Nio (NYSE: NIO) released its fourth-quarter 2024 earnings report today, revealing a record net loss despite improved sales growth. The company aims to sustain annual vehicle sales of over 2 million units and achieve gross margins of 20 percent for long-term survival.
Nio will maintain R&D expenses at RMB 3 billion per quarter this year but focus on high-return projects. Meanwhile, the first-quarter SG&A expenses will remain challenging due to lower sales volume.
Subsequent Nio models will utilize in-house developed Shenji autonomous driving chips.

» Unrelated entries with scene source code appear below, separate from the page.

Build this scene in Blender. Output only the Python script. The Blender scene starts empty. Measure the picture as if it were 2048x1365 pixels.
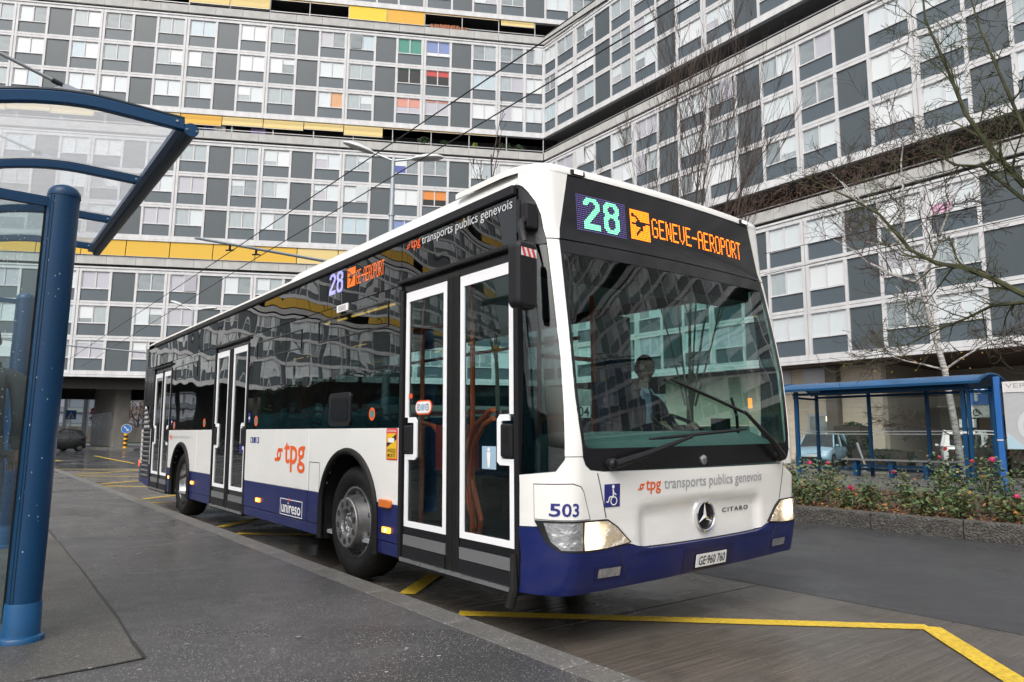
import bpy, bmesh, math, random
from mathutils import Vector, Matrix
from math import sin, cos, pi, radians, sqrt
random.seed(7)
S = bpy.context.scene
COL = S.collection

# ------------------------------------------------------------------ camera
cam_d = bpy.data.cameras.new('camera'); CAM = bpy.data.objects.new('camera', cam_d); COL.objects.link(CAM)
S.camera = CAM
cam_d.sensor_width = 36.0; cam_d.lens = 36.0*1410.06/2048; cam_d.clip_start = .05; cam_d.clip_end = 2000
_yaw, _pit, _rol = .90857, .13662, .01011
_f = Vector((-sin(_yaw)*cos(_pit), cos(_yaw)*cos(_pit), sin(_pit)))
_r = Vector((cos(_yaw), sin(_yaw), 0)); _u = _r.cross(_f)
_R = cos(_rol)*_r + sin(_rol)*_u; _U = -sin(_rol)*_r + cos(_rol)*_u
CP = Vector((2.99706, -2.72083, 1.20995))
CAM.matrix_world = Matrix(((_R.x,_U.x,-_f.x,CP.x),(_R.y,_U.y,-_f.y,CP.y),(_R.z,_U.z,-_f.z,CP.z),(0,0,0,1)))

# ------------------------------------------------------------------ world: overcast daylight
wd = bpy.data.worlds.new('World'); S.world = wd; wd.use_nodes = True
nt = wd.node_tree; nt.nodes.clear()
sky = nt.nodes.new('ShaderNodeTexSky'); sky.sky_type = 'NISHITA'; sky.sun_disc = False
sky.sun_elevation = radians(52); sky.sun_rotation = radians(150); sky.dust_density = 6; sky.air_density = 1.2; sky.ozone_density = .6
hs = nt.nodes.new('ShaderNodeHueSaturation'); hs.inputs['Saturation'].default_value = .40
bg = nt.nodes.new('ShaderNodeBackground'); bg.inputs['Strength'].default_value = .15
out = nt.nodes.new('ShaderNodeOutputWorld')
nt.links.new(sky.outputs[0], hs.inputs['Color']); nt.links.new(hs.outputs[0], bg.inputs['Color']); nt.links.new(bg.outputs[0], out.inputs[0])
# ------------------------------------------------------------------ sun behind cloud
sl = bpy.data.lights.new('sun', 'SUN'); sl.energy = .9; sl.angle = radians(40); sl.color = (1, .98, .95)
so = bpy.data.objects.new('sun', sl); COL.objects.link(so)
_az = radians(150); _el = radians(52)
so.rotation_euler = Vector((-sin(_az)*cos(_el), -cos(_az)*cos(_el), -sin(_el))).to_track_quat('-Z', 'Y').to_euler()
S.view_settings.view_transform = 'Standard'; S.view_settings.look = 'None'; S.view_settings.gamma = 1
S.view_settings.exposure = .5
S.render.engine = 'CYCLES'
S.cycles.max_bounces = 10; S.cycles.transparent_max_bounces = 16; S.cycles.glossy_bounces = 5

# ------------------------------------------------------------------ helpers
class MB:
    def __init__(s): s.v=[]; s.f=[]; s.m=[]
    def add(s, vs, fs, m=0):
        o=len(s.v); s.v+=[tuple(v) for v in vs]; s.f+=[tuple(i+o for i in f) for f in fs]; s.m+=[m]*len(fs); return s
    def box(s, a, b, m=0):
        x0,y0,z0=a; x1,y1,z1=b
        if x0>x1:x0,x1=x1,x0
        if y0>y1:y0,y1=y1,y0
        if z0>z1:z0,z1=z1,z0
        return s.add([(x0,y0,z0),(x1,y0,z0),(x1,y1,z0),(x0,y1,z0),(x0,y0,z1),(x1,y0,z1),(x1,y1,z1),(x0,y1,z1)],
          [(0,3,2,1),(4,5,6,7),(0,1,5,4),(1,2,6,5),(2,3,7,6),(3,0,4,7)],m)
    def prism(s, poly, axis, a, b, m=0):
        # poly: 2d points; axis 'y' -> (x,z), 'x' -> (y,z), 'z' -> (x,y)
        n=len(poly)
        def P(p,t): return {'y':(p[0],t,p[1]),'x':(t,p[0],p[1]),'z':(p[0],p[1],t)}[axis]
        vs=[P(p,a) for p in poly]+[P(p,b) for p in poly]
        fs=[tuple(range(n)),tuple(range(2*n-1,n-1,-1))]+[(i,i+n,(i+1)%n+n,(i+1)%n) for i in range(n)]
        return s.add(vs,fs,m)
    def tube(s, pts, r, n=8, m=0, cap=True):
        pts=[Vector(p) for p in pts]; k=len(pts); rs=r if isinstance(r,(list,tuple)) else [r]*k
        rings=[]; up=None
        for i,p in enumerate(pts):
            d=(pts[min(i+1,k-1)]-pts[max(i-1,0)])
            if d.length<1e-9: d=Vector((0,0,1))
            d.normalize()
            if up is None: up=Vector((0,0,1)) if abs(d.z)<.9 else Vector((1,0,0))
            a=d.cross(up)
            if a.length<1e-6: a=d.cross(Vector((1,0.1,0)))
            a.normalize(); b=a.cross(d); up=b
            rings.append([p+rs[i]*(cos(2*pi*j/n)*a+sin(2*pi*j/n)*b) for j in range(n)])
        vs=[v for R_ in rings for v in R_]; fs=[]
        for i in range(k-1):
            for j in range(n): fs.append((i*n+j,i*n+(j+1)%n,(i+1)*n+(j+1)%n,(i+1)*n+j))
        if cap: fs+=[tuple(range(n-1,-1,-1)),tuple((k-1)*n+j for j in range(n))]
        return s.add(vs,fs,m)
    def lathe(s, prof, c, axis='z', n=24, m=0, a0=0, a1=2*pi):
        # prof: (r,h)
        c=Vector(c); full=abs(a1-a0-2*pi)<1e-6; k=n if full else n+1; vs=[]
        for r,h in prof:
            for j in range(k):
                t=a0+(a1-a0)*j/n; x,y=r*cos(t),r*sin(t)
                vs.append(c+Vector({'z':(x,y,h),'y':(x,h,y),'x':(h,x,y)}[axis]))
        fs=[]
        for i in range(len(prof)-1):
            for j in range(n):
                j2=(j+1)%k; fs.append((i*k+j,i*k+j2,(i+1)*k+j2,(i+1)*k+j))
        return s.add(vs,fs,m)
    def disc(s,c,r,axis='y',n=16,m=0):
        c=Vector(c); vs=[]
        for j in range(n):
            t=2*pi*j/n; x,y=r*cos(t),r*sin(t); vs.append(c+Vector({'z':(x,y,0),'y':(x,0,y),'x':(0,x,y)}[axis]))
        return s.add(vs,[tuple(range(n))],m)
    def mesh(s, name, mats, smooth=False):
        me=bpy.data.meshes.new(name); me.from_pydata(s.v,[],s.f)
        for q in mats if isinstance(mats,(list,tuple)) else [mats]: me.materials.append(q)
        if any(s.m): me.polygons.foreach_set('material_index',s.m)
        bm=bmesh.new(); bm.from_mesh(me); bmesh.ops.recalc_face_normals(bm,faces=bm.faces); bm.to_mesh(me); bm.free()
        if smooth: smooth_mesh(me)
        me.update(); return me
    def build(s, name, mats, parent=None, smooth=False, bevel=0, seg=2, **kw):
        return obj(name, s.mesh(name,mats,smooth), parent, bevel=bevel, seg=seg, **kw)
def smooth_mesh(me, ang=40):
    me.polygons.foreach_set('use_smooth',[True]*len(me.polygons))
    try: me.set_sharp_from_angle(angle=radians(ang))
    except Exception: pass
def obj(name, me, parent=None, loc=None, rot=None, bevel=0, seg=2, mw=None, scale=None):
    o=bpy.data.objects.new(name,me); COL.objects.link(o)
    if parent: o.parent=parent
    if loc is not None: o.location=loc
    if rot is not None: o.rotation_euler=rot
    if scale is not None: o.scale=scale
    if mw is not None: o.matrix_world=mw
    if bevel:
        b=o.modifiers.new('bevel','BEVEL'); b.width=bevel; b.segments=seg; b.limit_method='ANGLE'; b.angle_limit=radians(35)
        b.harden_normals=False
    return o
def tag(o,label,cat,group=None):
    o['label']=label; o['category']=cat
    if group: o['group']=group
    return o
def thing(name,label,cat,loc=(0,0,0),rot=(0,0,0),group=None):
    o=bpy.data.objects.new(name,None); COL.objects.link(o); o.location=loc; o.rotation_euler=rot; o.empty_display_size=.2
    return tag(o,label,cat,group)
def struct(o): o['kind']='structure'; return o
def stuff(o,label=None,cat=None):
    o['kind']='stuff'
    if label: o['label']=label; o['category']=cat
    return o
def bez(p0,p1,p2,n=8):
    p0,p1,p2=Vector(p0),Vector(p1),Vector(p2)
    return [(1-t)**2*p0+2*t*(1-t)*p1+t*t*p2 for t in [i/n for i in range(n+1)]]
def rrect(x0,y0,x1,y1,r,n=4):
    o=[]
    for cx,cy,a in ((x1-r,y1-r,0),(x0+r,y1-r,90),(x0+r,y0+r,180),(x1-r,y0+r,270)):
        for i in range(n+1):
            t=radians(a+90*i/n); o.append((cx+r*cos(t),cy+r*sin(t)))
    return o

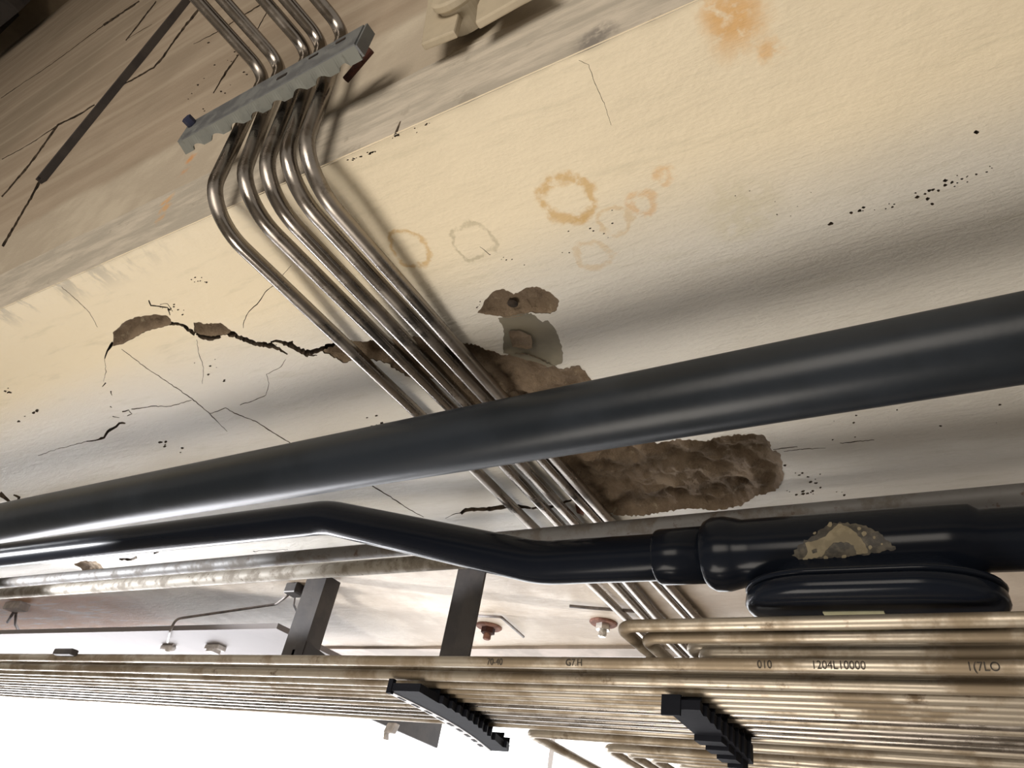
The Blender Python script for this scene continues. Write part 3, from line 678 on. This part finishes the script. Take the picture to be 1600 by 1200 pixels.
# lettering printed on the topmost tube
def print_text(body_, px, py, size, tube, t=ts[0], z=.325, up=True):
    cu = bpy.data.curves.new('t', 'FONT'); cu.body = body_; cu.size = size; tmp = bpy.data.objects.new('t', cu); C.objects.link(tmp)
    dg = bpy.context.evaluated_depsgraph_get(); me = bpy.data.meshes.new_from_object(tmp.evaluated_get(dg)); bpy.data.objects.remove(tmp)
    bm = bmesh.new(); bm.from_mesh(me); bmesh.ops.subdivide_edges(bm, edges=[e for e in bm.edges if e.calc_length() > .002], cuts=2); bm.to_mesh(me); bm.free()
    z *= SB; size *= 1.0; R = globals()['R']*SB
    r = Vector(ray(px, py)); x0 = (r*(t*z/r.y)).x
    view = math.atan2(-z, -t*z); a0 = view+.42
    for vt in me.vertices:
        a = a0-vt.co.y/R; vt.co = (x0+vt.co.x, t*z+math.cos(a)*(R+.0016), z+math.sin(a)*(R+.0016))
    me.materials.clear(); me.materials.append(M['ink']); o = bpy.data.objects.new('printed_lettering', me); C.objects.link(o); o.parent = tube
for s, px in (('70-40', 765), ('G7.H', 888), ('010', 1186), ('1204L10000', 1270), ('1(7LO', 1510)): print_text(s, px, 1040, .0115, btubes[0])

# comb spacers under the tubes
def comb(label, xl, wd, ys, zt, ht, toothed, step=0.0):
    """a flat black bar across the tubes; its right-hand edge is cut into steps, one per tube"""
    n = len(ys)-1; c = thing('tube_spacer', (xl(0), ys[0], zt), label, 'tube spacer', 'black combs holding the tube bundle')
    mb = MB(); L_ = []; R_ = []
    for i in range(n):
        a, b = ys[i], ys[i+1]; ua, ub = i/n, (i+1)/n; w0 = wd(ua)
        L_ += [(xl(ua), a)]; R_ += [(xl(ua)+w0+toothed, a), (xl(ub)+w0-toothed*.2, b-.002)]
    L_ += [(xl(1), ys[-1])]
    out = L_+R_[::-1]; m = len(out)
    mb.add([(x, y, zt) for x, y in out]+[(x, y, zt-ht-step*(y-ys[0])) for x, y in out], [tuple(range(m)), tuple(range(m, 2*m))[::-1]]+[(i, m+i, m+(i+1) % m, (i+1) % m) for i in range(m)])
    mb.build('body', M['blackplastic'], c)
    for i in range(n):
        y = ys[i+1]-.001; x = xl((i+1)/n); t = MB(); t.box((x+.004, y-.0015, zt-.001), (x+wd(i/n)-.004, y+.0015, zt+.014)); t.build('tooth', M['blackplastic'], c)
    return c
ZC = .300*SB; GY = lambda k: (ts[k]+.045)*.318*SB
ys1 = [1.085*SB]+[GY(k) for k in range(3, 13)]+[1.50*SB, 1.545*SB]
bx = lambda u: (-.955-.065*u+.022*math.sin(math.pi*u))*SB
c1_ = comb('long curved black plastic comb under the bundle, left of centre, with a pale slotted edge', bx, lambda u: (.062-.014*u)*SB, ys1, ZC, .012, .006)
Pq = [Vector((bx(i/16), ys1[0]+.012+(ys1[-1]-ys1[0]-.012)*i/16, ZC-.012)) for i in range(17)]
V = []; Fc = []
for i, p in enumerate(Pq):
    ww = .012+.010*i/16
    V += [p+Vector((-ww, 0, .004)), p+Vector((.001, 0, .004)), p+Vector((.001, 0, -.001)), p+Vector((-ww, 0, -.001))]
for i in range(16):
    for k in range(4): Fc.append((i*4+k, (i+1)*4+k, (i+1)*4+(k+1) % 4, i*4+(k+1) % 4))
Fc += [(0, 1, 2, 3), (67, 66, 65, 64)]
edge = mesh_obj('slotted_edge', V, Fc, M['lit_edge'], c1_)
for i in range(9):
    u = (1.2+i*1.6)/16; k = int(u*16); p = Pq[k].lerp(Pq[k+1], u*16-k)+Vector((-.0055-.004*u, 0, -.0012)); d_ = (Pq[k+1]-Pq[k]).normalized()*.0095
    mb = MB(); mb.obox(p, d_, (.0022+.002*u, 0, 0), (0, 0, .0006)); mb.build('slot', M['greyjoint'], edge)
mb = MB(); mb.box((bx(0)-.004, ys1[0]-.002, ZC-.016), (bx(0)+.005, ys1[0]+.006, ZC+.006)); mb.build('end_lip', M['blackplastic'], c1_)
ys2 = [1.13*SB]+[GY(k) for k in range(3, 11)]+[1.40*SB]
bx2 = lambda u: (-.450+.012*u)*SB
c2_ = comb('short stepped black plastic comb under the bundle, right of centre', bx2, lambda u: (.050-.006*u)*SB, ys2, ZC, .012, .004, .06)
for i in range(4):
    mb = MB(); y = (1.25+i*.038)*SB; mb.box(((-.446+.006*i)*SB, y, ZC-.026-.004*i), (-.402*SB, y+.026, ZC-.012)); mb.build('step', M['blackplastic'], c2_)
mb = MB(); mb.box((-.455*SB, 1.128*SB, ZC-.020), (-.425*SB, 1.133*SB, ZC+.006)); mb.build('end_lip', M['blackplastic'], c2_)

# ------------------------------------------------------------------ hangers, panel, bolts and wires beyond
h1 = thing('steel_hanger', (-1.42, 1.27, .6), 'dark steel hanger dropping from the ceiling to the tube bundle, nearer the beige panel', 'hanger', 'hangers behind the bundle')
mb = MB(); mb.box((-1.457, 1.25, .345), (-1.395, 1.256, .598)); mb.box((-1.395, 1.25, .345), (-1.389, 1.30, .598)); mb.build('upright', M['darksteel'], h1)
mb = MB(); mb.box((-1.424, 1.25, .342), (-1.416, 1.87, .415)); mb.build('arm', M['darksteel'], h1)
mb = MB(); mb.prism([(-1.389, 1.252, .435), (-1.31, 1.252, .400), (-1.29, 1.252, .375), (-1.389, 1.252, .375)], (0, .006, 0)); mb.build('gusset', M['darksteel'], h1)
h2 = thing('steel_hanger', (-.95, 1.27, .6), 'dark steel hanger with a fold down its middle, standing left of the rusty bolt', 'hanger', 'hangers behind the bundle')
mb = MB(); mb.box((-.990, 1.25, .345), (-.950, 1.256, .598)); mb.box((-.952, 1.244, .345), (-.912, 1.250, .598)); mb.build('upright', M['darksteel'], h2)
mb = MB(); mb.box((-.955, 1.25, .342), (-.947, 1.46, .38)); mb.build('arm', M['darksteel'], h2)
mb = MB(); mb.box((-8, 1.283, .478), (-1.545, 1.76, .492)); pn = mb.build('beige_panel', M['panel']); tag(pn, 'flat beige panel slung under the ceiling at the far left', 'panel')
for x in (-7, -4.5, -2.4): mb = MB(); mb.cyl((x, 1.72, .492), (x, 1.72, .605), .004, n=8); mb.build('hanging_rod', M['wire'], pn)

def bolt(px, py, label, rusty, zc=.6, s=1.0):
    q = Vector(az(px, py, zc)); b = thing('anchor_bolt', tuple(q), label, 'bolt', 'bolts through the ceiling beyond the pipes')
    v, f = lathe([(0, .030*s), (.003, .031*s), (.006, .028*s)], q, (0, 0, -1), 28); mesh_obj('washer', v, f, M['rust'], b)
    v, f = lathe([(.005, .016*s), (.020, .016*s)], q, (0, 0, -1), 6); mesh_obj('nut', v, f, M['darkrust' if rusty else 'chrome'], b)
    v, f = lathe([(.018, .009*s), (.034, .009*s), (.036, .007*s)], q, (0, 0, -1), 14); mesh_obj('threaded_end', v, f, M['rust' if rusty else 'chrome'], b)
bolt(764, 978, 'rusty bolt and round washer on the ceiling right of the folded hanger', True, s=1.15)
bolt(943, 972, 'bright nut on a rusty washer left of the four bent tube ends', False, s=1.1)
def rod(pts, zc, r, name, mat, label, cat):
    v, f = sweep(fillet([az(a, b, zc) for a, b in pts], .006, 4), r, 8); return tag(mesh_obj(name, v, f, mat, None, True), label, cat)
rod([(745,962),(783,964),(818,995)], .592, .0035, 'bent_strap', M['wire'], 'thin bent grey strap on the ceiling beside the rusty bolt', 'strap')
rod([(890,947),(925,950),(992,955)], .592, .004, 'short_rod', M['wire'], 'short straight grey rod on the ceiling above the bright nut', 'rod')
# wires and clips
q = Vector(az(462, 922, .585)); jb = thing('cable_clip', tuple(q), 'dark cable clip on the ceiling beside the left hanger', 'clip')
mb = MB(); mb.obox(q, (.022, 0, 0), (0, .02, 0), (0, 0, .014)); bevel(mb.build('clip_body', M['darksteel'], jb), .004)
mb = MB(); mb.obox(q+Vector((.03, .01, .004)), (.012, 0, 0), (0, .006, 0), (0, 0, .006)); mb.build('clip_tab', M['darksteel'], jb)
pw = [az(450, 930, .580), az(440, 938, .578), az(432, 944, .576), ay(275, 967, 1.268), ay(266, 985, 1.268), az(262, 1003, .468)]
v, f = sweep(fillet(pw, .02, 6), .0035, 8); tag(mesh_obj('wire', v, f, M['wire'], None, True), 'grey wire running from the ceiling clip down to the tap on the beige panel', 'wire')
pw = [az(461, 930, .575), az(459, 945, .570), az(466, 960, .562)]; v, f = sweep(fillet(pw, .02, 6), .003, 8); tag(mesh_obj('wire', v, f, M['wire'], None, True), 'short wire end hanging from the dark clip beside the left hanger', 'wire')
q = Vector(az(264, 1012, .470)); vl = thing('small_tap', tuple(q), 'small bright fitting with a lever under the beige panel at the wire end', 'fitting')
mb = MB(); mb.cyl(q+Vector((-.028, 0, 0)), q+Vector((.02, 0, 0)), .010, n=14); mb.cyl(q+Vector((0, 0, -.012)), q+Vector((0, 0, .012)), .008, n=12); mb.build('fitting_body', M['clip'], vl, True)
mb = MB(); mb.obox(q+Vector((.035, -.01, .012)), (.028, -.008, .012), (0, .004, 0), (.001, 0, -.003)); mb.build('lever', M['wire'], vl)
q = Vector(az(336, 1014, .468)); mb = MB(); mb.box((q.x-.03, q.y-.015, .464), (q.x+.03, q.y+.015, .4775)); mb.box((q.x-.012, q.y-.02, .455), (q.x+.016, q.y+.012, .465))
tag(bevel(mb.build('panel_catch', M['clip']), .002), 'small pale metal catch under the beige panel, right of the lever fitting', 'catch')
q = Vector(az(26, 948, .585)); cp = thing('cable_clip', tuple(q), 'pale clip with short wire ends at the far left of the orange-stained ceiling', 'clip')
mb = MB(); mb.obox(q, (.05, .0, 0), (0, .022, 0), (0, 0, .013)); bevel(mb.build('clip_body', M['clip'], cp), .004)
for pts in ([(22,955),(12,972)], [(25,958),(24,975),(34,996)]):
    v, f = sweep([az(a, b, .575) for a, b in pts], .005, 8); mesh_obj('wire_end', v, f, M['wire'], cp, True)

q = Vector(ay(612, 1138, 1.60)); ck = thing('cable_clip', tuple(q), 'tiny pale clip below the bundle beside the dark hanger arm', 'clip')
mb = MB(); mb.obox(q, (.014, 0, 0), (0, .010, 0), (.004, 0, .012)); bevel(mb.build('clip_body', M['clip'], ck), .003)
mb = MB(); mb.obox(q+Vector((-.012, 0, -.018)), (.004, 0, .0), (0, .006, 0), (-.002, 0, .010)); mb.build('clip_tab', M['clip'], ck)
q = Vector(ay(105, 1019, .905)); mb = MB(); mb.box((q.x-.035, q.y-.012, q.z-.008), (q.x+.035, q.y+.006, q.z+.005)); tag(bevel(mb.build('tube_sleeve', M['darksteel']), .003), 'small dark sleeve on the topmost tube of the long bundle at far left', 'sleeve')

The company’s F3 factory in Hefei is expected to come online this year, resulting in increased capital expenditures.
Nio has access to various financing channels and plans to flexibly manage its capital market strategy. With the rise of new products and suppliers’ molds coming into use, the company expects improved operating cash flow starting from the second quarter.
The Nio brand will maintain a stable model range with prices ranging from RMB 300,000 to RMB 800,000. The Onvo brand’s sales outlets are rapidly expanding, reaching over 400 stores.
Nio targets doubling sales in 2025 and aims for an increased gross margin of 15 percent for the Onvo brand by then. Two new models under the Onvo brand are expected to contribute significantly to the company’s gross profit growth.
The company plans to launch nine new models across three brands this year, with a focus on improving cost control from R&D to supply chain management. Nio’s sub-brand Onvo achieved a positive vehicle margin in its early production stage.
Overall, Nio is confident of achieving profitability by the fourth quarter of 2025 through improved sales growth and cost control measures.